Fernando Eimbcke’s charming coming-of-age film “Olmo” exists within the tension between a family’s life-or-death problems and the youthful misadventures that just seem that way through the eyes of a teenager in 1980s New Mexico. With Nestor’s condition potentially taking a turn for the worse and the family facing eviction if Cecilia misses any more shifts at her waitressing job, Olmo has plenty to worry about. But most days, his biggest concern is vying for the attention of his neighbor and crush Nina (Melanie Frometa) — without ever speaking to her or showing any hint that he might be interested, of course.
Those conflicting demands of Olmo’s time come to a head when he and his friend Miguel (Diego Olmedo) are invited to one of Nina’s parties on the condition that they supply a stereo. He tries to rebuild Nestor’s broken rig under the supervision of his audiophile father, but disagreements about which wires to connect turn into a painful argument that shines light on Nestor’s bitterness over his own lack of autonomy and the ways that Olmo feels his own wings have been clipped by his father’s constant needs. In a fit of anger, he commits his family’s cardinal sin and leaves his father unsupervised for the night — a risk that forces the young man to confront the limits of an idea like independence when you live within a family unit.
Imagine an alternate version of “Napoleon Dynamite” where everyone’s situation was played for sincerity rather than cynical irony and you’ll have a rough idea of the vibes that “Olmo” captures. Eimbcke never shies away from the awkwardness of Olmo and Miguel’s lives, from their unfashionable outfits and lack of social skills to the Odyssey that’s required to produce a working stereo that would grant them admission into a party that only a high school freshman would ever think is cool. Some scenes could veer into cringe comedy if directed by someone with less empathy for their characters, but Eimbcke keeps his story rooted in the idea that this entire family is just trying their best in a world that never bothers to offer them a helping hand.
There’s certainly a more serious story hiding within “Olmo” about the toll that a parent’s declining health takes on a working class family. But with just 84 minutes to work with, Eimbcke and co-writer Vanesa Garnica use a light touch to hint at the bleakness of the situation without ever engaging with it too directly. By telling the story through the eyes of such a young protagonist, Eimbcke is able to minimize the stakes of some events while inflating those of others to tell a balanced story that should leave audiences smiling.

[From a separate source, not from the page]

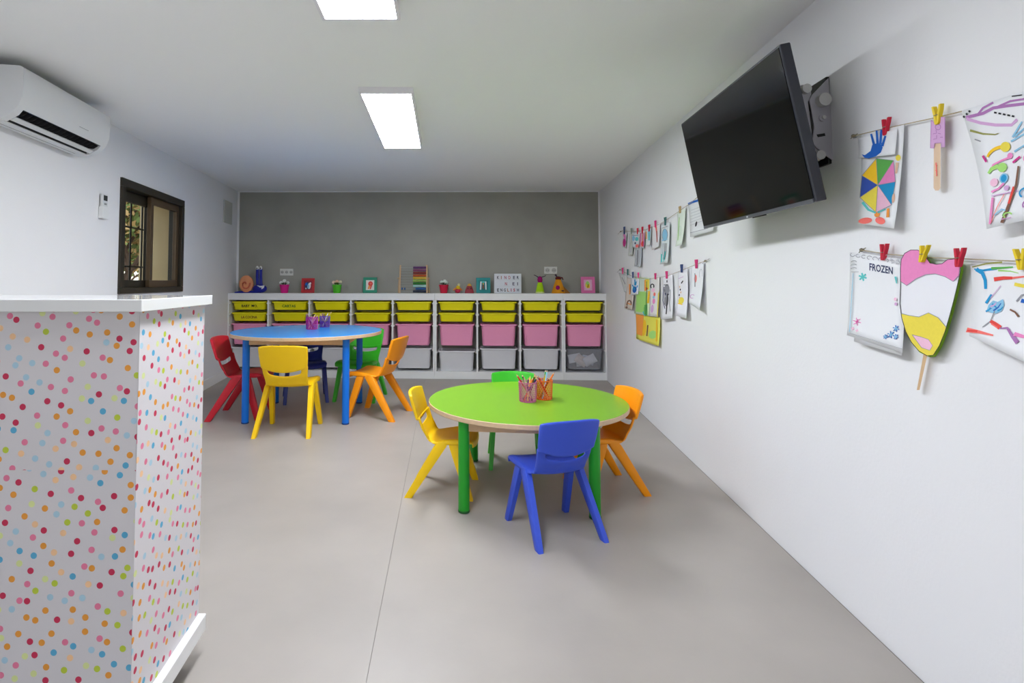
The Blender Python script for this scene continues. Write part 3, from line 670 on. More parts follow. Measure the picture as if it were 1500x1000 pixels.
string([(1247,200),(1297,188),(1372,172),(1430,158),(1500,136),(1580,110)], 'string of the upper near row of drawings, right of the television', [(1250,199)])
string([(1260,366),(1300,372),(1355,377),(1412,379),(1500,383),(1590,386)], 'string of the lower near row of drawings, right of the television', [(1262,366)])
string([(909,339),(940,338),(960,331),(972,325),(995,309),(1012,297),(1045,268)], 'string of the upper far row of drawings, left of the television', [(909,339)])
string([(908,395),(925,404),(950,409),(978,404),(998,396),(1020,387),(1036,381)], 'string of the lower far row of drawings, left of the television', [(908,395),(1033,382)])
# --- near, upper row
s = Sheet('drawing_sheet', 'white page with a coloured pinwheel shape above two red shoes', 'drawing', [(1262,196),(1325,181),(1322,335),(1266,327)], .012, .018, bow=.008)
wc = (1288,271); rim = [(1284,232),(1310,235),(1315,266),(1312,300),(1289,311),(1265,289),(1265,257)]
for i, c in enumerate(['green','pink','cyan','lpink','yellow','dblue','gold']):
    a, b = rim[i], rim[(i+1) % 7]; s.poly(c, [wc, a, b])
for i in range(7): s.line('grey', [wc, rim[i]], .7); s.line('grey', [rim[i], rim[(i+1) % 7]], .7)
s.line('teal', [(1269,296),(1278,307),(1290,312),(1303,306)], 3.5, 2); s.disc('orange', 1291, 314, 4, 4); s.disc('coral', 1276, 323, 9, 4.5, rot=-.1); s.disc('coral', 1297, 323, 8, 5, rot=.3)
s.line('orange', [(1307,305),(1308,318)], 4, 5); s.disc('yellow', 1317, 231, 4, 4.5); s.line('skin', [(1316,238),(1315,254)], 5, 3); s.disc('skin', 1314, 290, 2.5, 7)
s.done()
s = Sheet('drawing_sheet', 'small card with a dark blue hand print, over the pinwheel page', 'drawing', [(1257,203),(1314,189),(1314,226),(1259,232)], .020, .006)
s.poly('blue', [(1263,226),(1268,227),(1276,221),(1278,212),(1284,210),(1291,211),(1294,216),(1292,223),(1285,229),(1275,232),(1268,231)])
for a, b in (((1281,213),(1276,196)),((1286,211),(1284,191)),((1290,211),(1291,190)),((1293,214),(1297,199))): s.line('blue', [a, b], 4, 3)
s.done('hand_print')
s = Sheet('puppet_stick', 'pale wooden craft stick holding a purple cut-out block, yellow peg above', 'craft stick', [(1368,175),(1380,172),(1377,279),(1368,279)], .018, 0, (226,196,166), outline=[(1368,190),(1378,190),(1377.5,275),(1375,279),(1370,279),(1367.5,275)])
s.line('coral', [(1371,238),(1372,258)], 1.6); s.line('coral', [(1370,241),(1373,243)], 1); s.line('coral', [(1370,249),(1373,251)], 1)
s.poly('lilac', [(1364,176),(1368,179),(1378,171),(1384,172),(1384,212),(1384,215),(1379,216),(1379,209),(1369,210),(1368,217),(1363,217),(1364,195)])
for ln in ([(1364,176),(1368,179),(1378,171),(1384,172),(1384,215),(1379,216),(1379,209),(1369,210),(1368,217),(1363,217),(1364,176)], [(1367,196),(1372,195),(1371,190)], [(1378,196),(1374,195)], [(1367,204),(1372,203),(1372,198)], [(1381,201),(1377,201)]): s.line('purple', ln, .9)
s.arc('purple', 1374, 186, 4, 4, 0, 360, .9); s.done('cut_out')
s = Sheet('pennant', 'large white pennant coloured with curls and leaves, top right corner', 'pennant', [(1409,162),(1588,106),(1534,319),(1463,335)], .016, .025)
def leaf(s, c, c2, p, q, w):
    (x0,y0),(x1,y1) = p, q; mx, my = (x0+x1)/2, (y0+y1)/2; dx, dy = x1-x0, y1-y0
    s.line(c, [p, (mx-dy*w, my+dx*w), q], 2.4); s.line(c2, [p, (mx+dy*w, my-dx*w), q], 2.4)
s.line('purple', [(1415,172),(1440,166),(1455,158),(1475,155),(1500,152),(1530,150)], 4.5); s.line('lilac', [(1416,174),(1436,180),(1458,183),(1482,183),(1490,175)], 4.5)
s.line('purple', [(1432,168),(1440,158),(1455,150)], 3); s.line('purple', [(1462,156),(1480,148),(1500,145),(1525,142)], 3)
for k in range(5): s.line('black', [(1456+k*6.5,164.5+k*1.3),(1460+k*6.5,165.4+k*1.3)], 2.6)
for k in range(3): s.line('black', [(1411+k*4,172-k*4),(1413+k*4,170-k*4)], 3)
s.line('olive', [(1421,191),(1440,196),(1458,197),(1463,195)], 3.4, 1); s.line('grey', [(1428,204),(1437,207)], 1.6); s.line('black', [(1482,141),(1497,139)], 1.6)
for a, b in (((1484,201),(1497,178)),((1482,207),(1503,195)),((1488,222),(1506,210)),((1487,200),(1503,186))): s.line('lblue', [a, b], 3, 2)
s.arc('gold', 1472, 233, 24, 18, 190, 285, 3.5, 6); s.disc('yellow', 1474, 215, 7.5, 7.5)
s.line('pink', [(1452,253),(1458,241),(1470,235),(1480,231)], 2.2, 3.2); s.disc('pink', 1482, 228, 4, 4.5)
s.line('lgreen', [(1452,254),(1456,247),(1466,243)], 4, 7); s.disc('lgreen', 1472, 245, 7, 7); s.disc('lblue', 1476, 261, 6.5, 7.5); s.disc('cyan', 1476, 261, 4.5, 5.5)
s.disc('lpink', 1462, 267, 6, 6); s.disc('lilac', 1482, 275, 4, 4); s.line('pink', [(1460,281),(1470,276),(1477,268)], 3)
s.line('magenta', [(1441,228),(1447,237)], 3); s.line('magenta', [(1487,238),(1497,229)], 3); s.line('lilac', [(1461,287),(1480,283),(1500,279)], 1.6)
s.line('brown', [(1496,243),(1496,270),(1490,297),(1484,326)], 2.6, 5); s.line('red', [(1493,273),(1489,298)], 3.5); s.line('green', [(1486,310),(1484,316)], 4)
s.line('pink', [(1463,289),(1466,328)], 3.2); s.line('coral', [(1480,284),(1472,304),(1467,327)], 1.2); s.line('lblue', [(1470,315),(1480,306),(1486,308)], 2); s.arc('lgreen', 1491, 315, 6, 4, 120, 340, 2)
for k in range(8): s.arc(['orange','lilac','lblue','pink','lgreen','gold','cyan','purple'][k], 1512+k % 3*8, 180+k*17, 9, 7, 20*k, 20*k+260, 2.4)
s.line('lilac', [(1482,321),(1497,318)], 1.4); s.done()
# --- near, lower row
s = Sheet('drawing_sheet', 'blank white page peeping out below the snowflake page', 'drawing', [(1252,370),(1326,380),(1330,521),(1258,500)], .010, .016); s.done()
s = Sheet('drawing_sheet', 'printed white page with a title and blue and pink snowflakes', 'drawing', [(1245,369),(1325,381),(1331,517),(1247,491)], .016, .012, bow=.004)
s.text('navy', 'FROZEN', (1273.5,385), (1308,391), 11); s.star('teal', 1264, 405.5, 6, 6, 2.4); s.star('pink', 1259, 471, 6, 6, 1.1); s.star('magenta', 1259, 471, 4, 4, .8)
s.star('lpink', 1254, 481, 2.6, 4, 1.4); s.star('lpink', 1260, 484, 2.4, 4, 1.2)
for x, y, r in ((1310,490,5.5),(1302,493,3.5),(1317,481,5),(1318,493,4)): s.star('blue', x, y, r, 6, 1.5); s.star('lblue', x, y, r*.7, 4, 1.6)
s.line('lblue', [(1250,400),(1250,486)], .9); s.line('lgrey', [(1249,487),(1330,511)], .7); s.line('grey', [(1247,398),(1258,398)], .6)
for k in range(9):
    x = 1249+k*8.2; y = 373+k*1.4; s.arc('grey', x, y, 3.4, 2.4, 30*k, 30*k+250, .8)
for k in range(3): s.arc('lgrey', 1300+k*9, 377+k*3, 5, 4, 20, 300, .8); s.arc('grey', 1251, 384+k*5, 4, 2.4, 180, 340, .8)
s.line('teal', [(1312,405),(1314,415)], 3, 1.5); s.disc('lpink', 1313, 438, 2, 2.5); s.disc('lilac', 1314, 445, 2, 2.5); s.done()
mout = [(1319,393),(1320,380),(1325,371),(1334,366),(1344,366),(1353,371),(1362,385),(1371,387),(1380,386),(1388,380),(1398,379),(1407,383),(1407,396),(1403,415),(1397,440),(1390,466),(1384,486),(1376,506),(1367,520),(1358,521),(1346,514),(1335,501),(1327,486),(1321,466),(1318,445),(1319,420)]
s = Sheet('card_backing', 'lime green card hanging behind the pink, white and yellow cut-out', 'card', [(1324,372),(1414,384),(1384,524),(1330,516)], .010, .0, (170,220,70), outline=[(x+(4 if x > 1350 else 1), y+2) for x, y in mout])
s = Sheet('paper_cut_out', 'pink, white and yellow paper cut-out mounted on a wooden stick', 'paper cut-out', [(1320,370),(1408,380),(1380,522),(1330,516)], .024, .0, (238,238,244), outline=mout)
s.poly('pink', mout[:12]+[(1404,404),(1396,412),(1384,405),(1370,401),(1356,402),(1342,408),(1328,418),(1319,412)])
s.poly('yellow', [(1320,459),(1332,462),(1346,464),(1360,458),(1374,465),(1386,479),(1376,506),(1367,520),(1358,521),(1346,514),(1335,501),(1327,486)])
s.poly('lpink', [(1336,490),(1348,493),(1360,497),(1366,506),(1362,513),(1350,509)])
s.line('black', mout+[mout[0]], .9); s.line('grey', [(1319,412),(1328,418),(1342,408),(1356,402),(1370,401),(1384,405),(1396,412),(1404,404)], .8); s.line('grey', [(1320,459),(1332,462),(1346,464),(1360,458),(1374,465),(1386,479)], .9); s.line('grey', [(1336,490),(1348,493),(1360,497),(1366,506),(1362,513),(1350,509),(1336,490)], .7)
s.done('painted_patch')
MB().loft([[RW(x, y, .014) for x, y in ((1354,512),(1360,512),(1347,571),(1343,571))], [RW(x, y, .0165) for x, y in ((1354,512),(1360,512),(1347,571),(1343,571))]]).build('stick', M_wood, s.t, smooth=0)
s = Sheet('painting_sheet', 'white sheet with loose blue and red brush strokes at the right edge', 'painting', [(1422,389),(1560,388),(1562,548),(1430,492)], .014, .03)
s.line('olive', [(1424,391),(1445,386),(1468,384)], 1.5, 3); s.line('cyan', [(1427,394),(1440,396),(1460,393)], 2, 4); s.line('green', [(1452,393),(1470,392),(1484,391)], 4, 2); s.line('lgreen', [(1462,396),(1480,397),(1492,400)], 2.5, 1)
s.line('cyan', [(1430,394),(1439,400),(1443,410),(1444,423)], 6, 4); s.line('red', [(1456,409),(1470,407),(1483,407)], 6, 4); s.line('coral', [(1483,407),(1500,405),(1540,404)], 3, 2)
s.line('cyan', [(1453,431),(1446,444)], 3, 4); s.poly('lblue', [(1450,446),(1456,440),(1463,442),(1470,438),(1473,446),(1470,456),(1463,459),(1455,458),(1448,455)])
for a_, b_, c_ in (((1451,453),(1458,446),'blue'),((1455,445),(1463,452),'cyan'),((1458,455),(1468,444),'blue'),((1464,455),(1471,449),'cyan'),((1453,449),(1461,443),'lilac'),((1447,456),(1453,450),'cyan')): s.line(c_, [a_, ((a_[0]+b_[0])/2+1.5, (a_[1]+b_[1])/2+.5), b_], 2.6, 1.4)
s.line('lilac', [(1466,418),(1452,436)], 1); s.line('grey', [(1460,455),(1456,470),(1446,479)], 1.4); s.line('red', [(1456,470),(1463,474),(1472,480)], 4.5, 6.5); s.line('coral', [(1458,474),(1468,480)], 2); s.line('coral', [(1424,483),(1442,486),(1464,491)], 7, 2); s.line('red', [(1425,484),(1440,485)], 3)
s.line('brown', [(1482,453),(1490,457),(1496,464)], 2.5); s.line('purple', [(1471,481),(1482,480),(1492,492),(1502,502)], 1.6, 6); s.line('grey', [(1490,441),(1497,432),(1506,430)], 2); s.line('blue', [(1497,440),(1512,444)], 6, 3)
s.line('yellow', [(1486,416),(1505,420),(1540,418)], 5); s.line('pink', [(1494,489),(1520,496)], 6, 3); s.done('brush_strokes')
peg(1299,173,1297,198,'red','on the pinwheel page'); peg(1374,154,1374,182,'yellow','on the purple puppet stick'); peg(1296,357,1294,381,'red','on the titled snowflake page'); peg(1356,359,1350,384,'yellow','on the left of the pink cut-out', .03)
peg(1407,363,1404,391,'red','on the right of the pink cut-out', .03); peg(1495,364,1497,395,'yellow','on the brush-stroke painting')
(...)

Because at the end of the day, “Olmo” isn’t a story about disabilities — it’s about perspective and the way that youth warps it, for better and worse.
Every time the film comes close to lampooning Olmo and Miguel’s bumbling attempts to fit in, Eimbcke implicitly asks for our empathy by forcing us to recall how the things that were monumentally important to us at 14 now seem lame in hindsight. For all its impressive attention to culturally-specific details, you don’t need to be Hispanic, from New Mexico, or a child of the ’80s to appreciate the film. All you need is some cringe-inducing memories of your early teenage years. In other words, “Olmo” is truly universal.
“Olmo” premiered at the 2025 Berlin International Film Festival. It is currently seeking U.S. distribution.